IQALUIT—The Kakivak Association has filed a statement of defence with the Nunavut Court of Justice denying that it had a contract to provide funding to the Baffin Divisional Education Council (BDEC).

The education board is suing the Kakivak Association for $325,000, after the community development organization pulled out of a $1 million funding deal to help the council hire elders, additional classroom support assistants, and two specialists who would assess and identify students with learning disabilities and to provide raises to some existing staff.

The statement of defence, filed last week, admits the BDEC asked Kakivak for funding, but denies allegations contained in the BDEC’s statement of claim that say the two organizations entered into a contract.

The document says an e-mail and a letter from former Kakivak CEO Pat Angnakak to the BDEC’s assistant director, Lorne Levy, did not constitute a contract but only discussions about entering a contract.

“The said Proposal was, at all material times, the subject of ongoing discussion among Lorne Levy (“Levy”), Assistant director of BDEC, and Pat Angnakak (“Angnakak”), then Chief Executive officer of Kakivak,” the Kakivak defence document states.

It also says that Kakivak representatives were not given the opportunity to discuss the proposal with BDEC representatives.

The statement of defence also says that the BDEC ought to have known that any agreement would have to be approved not only by the Kakivak executive, but also by the “Ulu Board” — a joint meeting of Kakivak’s board of directors and the board of directors for the Qikiqtaaluk Corporation.

The funding proposal would have constituted about one-quarter of Kakivak’s annual budget, the document says. The statement of defence also says that the BDEC was aware that the proposal was “entirely outside the scope of Kakivak’s usual and ordinary activities.”

It also says the BDEC was aware that no other proposals of a similar magnitude to fund institutions of public education had ever been made by Kakivak.

Levy said the school board suffered damages because it began to hire the new staff and announced pay raises on the understanding that the funding agreement was a done deal. But Kakivak’s statement of defence says Kakivak never told the education council to try to implement any of the proposed programs in the 1999-2000 school year.

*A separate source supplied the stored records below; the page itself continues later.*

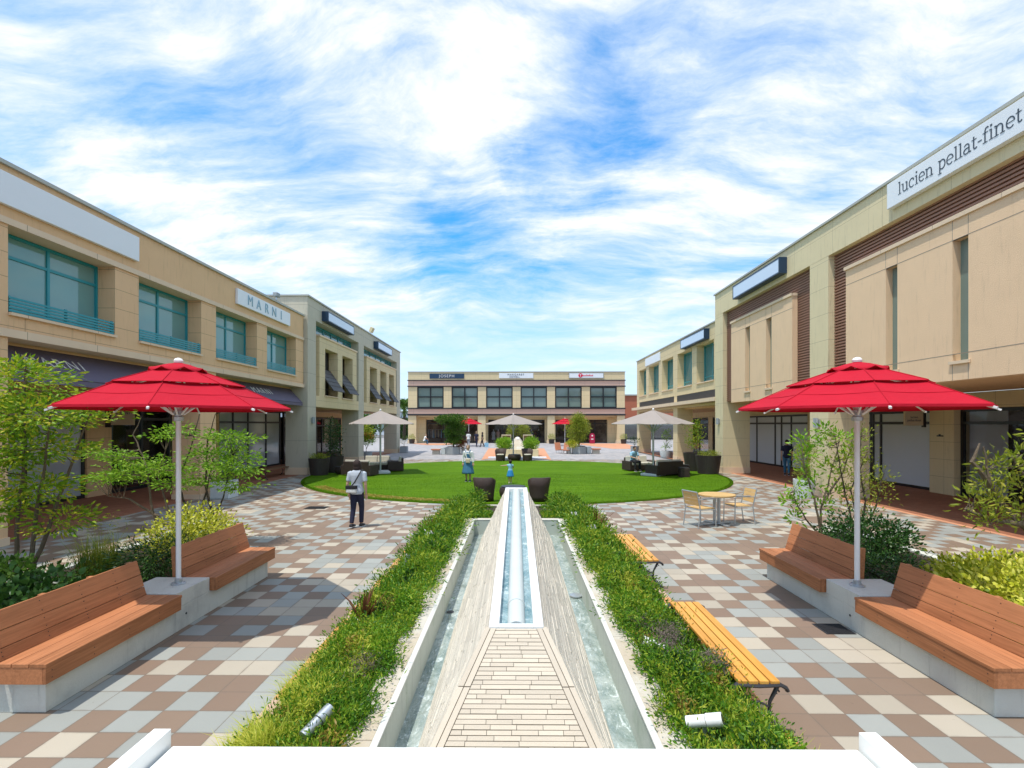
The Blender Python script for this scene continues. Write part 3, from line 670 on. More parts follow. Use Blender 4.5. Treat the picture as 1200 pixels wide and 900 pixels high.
# slab serif letters as strokes
def arc(cx, cy, rx, ry, a0, a1, n=14): return [(cx+rx*math.cos(R(a0+(a1-a0)*i/n)), cy+ry*math.sin(R(a0+(a1-a0)*i/n))) for i in range(n+1)]
T, t_ = .135, .055
GL = {
 'l': (.52, [([(.26, .03), (.26, 1.42)], T), ([(.03, .035), (.49, .035)], t_), ([(.05, 1.39), (.26, 1.39)], t_)]),
 'i': (.52, [([(.26, .03), (.26, .97)], T), ([(.03, .035), (.49, .035)], t_), ([(.05, .95), (.26, .95)], t_), ([(.26, 1.22), (.26, 1.40)], .17)]),
 'u': (1.05, [([(.24, .95), (.24, .32)], T), (arc(.50, .32, .26, .29, 180, 320), .10), ([(.80, .03), (.80, .95)], T), ([(.03, .955), (.24, .955)], t_), ([(.60, .955), (.80, .955)], t_), ([(.80, .035), (1.02, .035)], t_)]),
 'c': (.86, [(arc(.46, .49, .36, .48, 48, 312), .115), ([(.68, .70), (.72, .80)], .17)]),
 'e': (.90, [(arc(.46, .49, .37, .48, 2, 315), .11), ([(.12, .52), (.82, .52)], t_)]),
 'n': (1.10, [([(.24, .03), (.24, .95)], T), (arc(.53, .62, .30, .33, 165, 0), .10), ([(.83, .62), (.83, .03)], T), ([(.03, .955), (.24, .955)], t_), ([(.04, .035), (.46, .035)], t_), ([(.62, .035), (1.05, .035)], t_)]),
 'p': (1.0, [([(.24, -.42), (.24, .95)], T), (arc(.52, .48, .36, .47, 140, -150), .115), ([(.03, .955), (.24, .955)], t_), ([(.03, -.405), (.46, -.405)], t_)]),
 'a': (.92, [(arc(.42, .68, .26, .27, 160, 0), .10), ([(.68, .70), (.68, .12), (.76, .04), (.90, .06)], .12), (arc(.40, .28, .29, .26, 70, 330), .10), ([(.42, .54), (.68, .56)], .07)]),
 't': (.62, [([(.26, 1.25), (.26, .20), (.34, .04), (.48, .04), (.58, .14)], .13), ([(.03, .95), (.56, .95)], t_)]),
 'f': (.62, [([(.26, .03), (.26, 1.10), (.34, 1.34), (.48, 1.40), (.60, 1.30)], .13), ([(.03, .95), (.56, .95)], t_), ([(.04, .035), (.52, .035)], t_)]),
 '-': (.55, [([(.07, .48), (.47, .48)], .10)]), ' ': (.55, [])}
def ribbon(mb, F, pts, wd, u0, z0, sc, w, dirn):
    P = [Vector(p) for p in pts]; L = []
    for i, p in enumerate(P):
        t = (P[min(i+1, len(P)-1)]-P[max(i-1, 0)]).normalized(); n = Vector((-t.y, t.x))*wd/2; L.append((p+n, p-n))
    for i in range(len(P)-1):
        q = [L[i][0], L[i][1], L[i+1][1], L[i+1][0]]
        mb.hexa([F.p(u0+dirn*a.x*sc, .161, z0+a.y*sc) for a in q]+[F.p(u0+dirn*a.x*sc, w, z0+a.y*sc) for a in q])
def slab_text(F, body, u0, z0, sc, parent, dirn):
    x = 0
    for ch in body:
        adv, st = GL[ch]; mb = MB()
        for k, (pts, wd) in enumerate(st): ribbon(mb, F, pts, wd, u0+dirn*x*sc, z0, sc, .166+.0012*k, dirn)
        if st: mb.build('letter', 'ink', parent)
        x += adv
slab_text(F4, 'lucien pellat-finet', 13.22, 8.385, .226, s, -1)
flatsign('sign_lightbox', F4, 18.9, 22.95, 8.06, 8.66, .0, .30, 'blank sky-tinted white lightbox in a dark casing above the two narrow slots', 'signskytint', 'navy')
s = thing('hanging_sign', (14.4, 18.3, 2.9), 'small beige projecting sign with two lines of print by the right column', 'sign')
MB().box(13.92, 14.56, 18.14, 18.22, 2.36, 2.90).build('panel', 'beigebag', s); MB().box(14.57, 14.66, 18.13, 18.23, 2.3, 2.95).build('bracket', 'dark', s)
text('lucien\npellat-finet', .115, (14.24, 18.135, 2.60), '-y', 'ink', s, ext=.002)
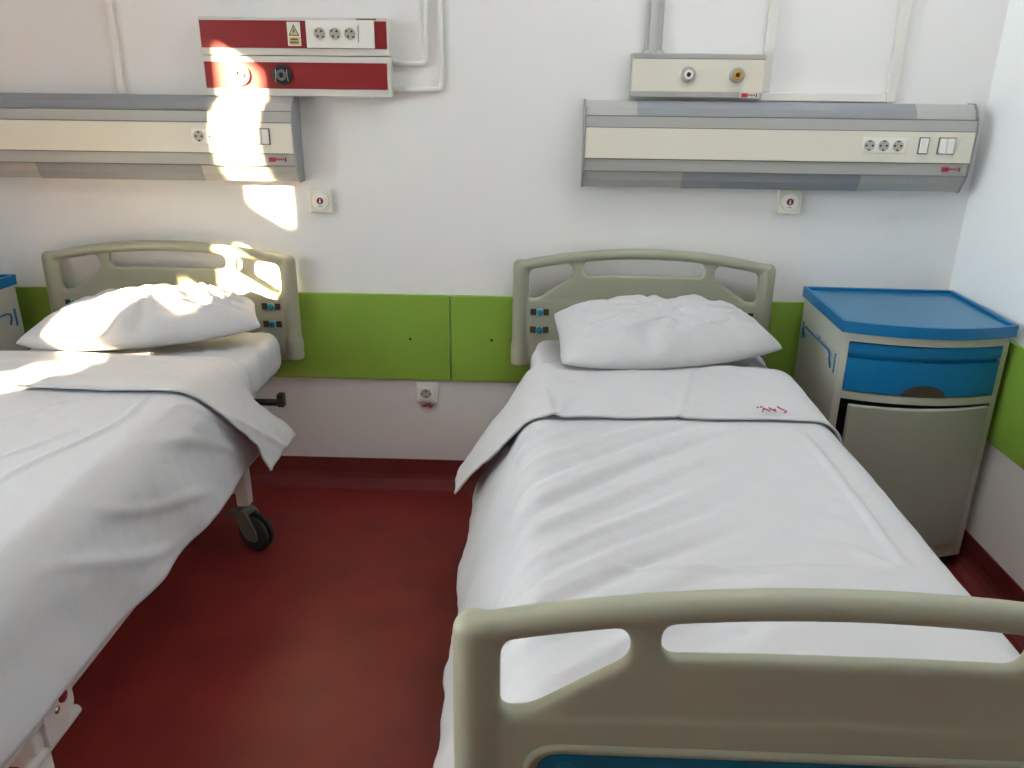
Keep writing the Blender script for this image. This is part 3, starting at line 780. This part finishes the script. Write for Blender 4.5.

Levy told Nunatsiaq News that the school board made Kakivak well aware of the deadlines it was facing for hiring for the new school year.

The BDEC’s statement of claim alleges Angnakak and other Kakivak representatives indicated that the board should try to get the proposal in place for the coming school year. Kakivak’s statement of defence denies anyone from the organization ever directed the education council to do so.